現代のディーゼルエンジンで多く用いられるVGターボ。その採用の理由と仕組みを考える。
TEXT:牧野茂雄(MAKINO Shigeo)
ターボチャージャーの欠点は、エンジン回転数が低い領域では排ガス流量が少なく、アクセルペダルを踏み込んでから過給圧が上昇するまでの時間差、いわゆるターボラグ(過給遅れ)が発生することである。そこで、過給遅れをなくすためにタービンホイールを小さくして慣性モーメントを減らす(体積×密度半径2=長さの5乗だから慣性モーメントは径の5乗で効く)という手段が使われるが、径を小さくしてしまうとエンジン回転数が高く排気エネルギーが大きい領域で排気圧が高くなりすぎる。径の大きなターボを使うと、高回転側は良いが低回転域で過給遅れが目立ってしまう。
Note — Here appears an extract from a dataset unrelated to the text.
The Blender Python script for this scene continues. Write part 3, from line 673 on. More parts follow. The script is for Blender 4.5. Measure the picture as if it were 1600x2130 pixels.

この二律背反を解消するため、VG=バリアブル・ジオメトリー方式のターボチャージャーが開発された。
タービンホイールに排気を導くためのベーンが可動式になっていて、エンジン回転数が低いときにはベーンの角度を浅く(ベーンとベーンの間のスキ間を狭く)し、燃焼ガスの流速を高めて(燃焼ガスの圧力を速度に変換する)タービンの回転上昇を助ける。エンジン回転数が高いときにはベーンの角度を深く(ベーン間のスキ間を大きく)し、燃焼ガスの流速を落とす。運転状態に応じて排気エネルギーを制御し、つねに最適な過給圧を得る仕組みだ。
ベーンの角度を変える仕組みはリンク機構である。ベーンの根元は台座に開けられた穴に入っている。そこからウデ(リンク)を伸ばし、台座を囲む外側のリングに取り付けられたベーンと同数のピンとを結ぶ。外側のリングをまわすと、そのウデの長さが追従できる範囲で外側リング上のピンとベーン根元との相対位置が変わり、それがベーン角度を回転させる動きになる。簡単なリンク機構である。
通常、VGターボはウェイストゲートを備えていない。エンジンの最高回転域でベーン開度を全開(ベーン間のスキ間をもっとも大きく)にしたときにタービンホイールが回収できるエネルギーを最大値に設計するためだ。しかし、低速域での過給遅れをさらに追求しタービンホイール径を小さくし、同時にエンジンを高回転まで回すとなれば、VGでもウェイストゲートが必要になる。このあたりの設計要件は、通常のターボチャージャーとなんら変わらない。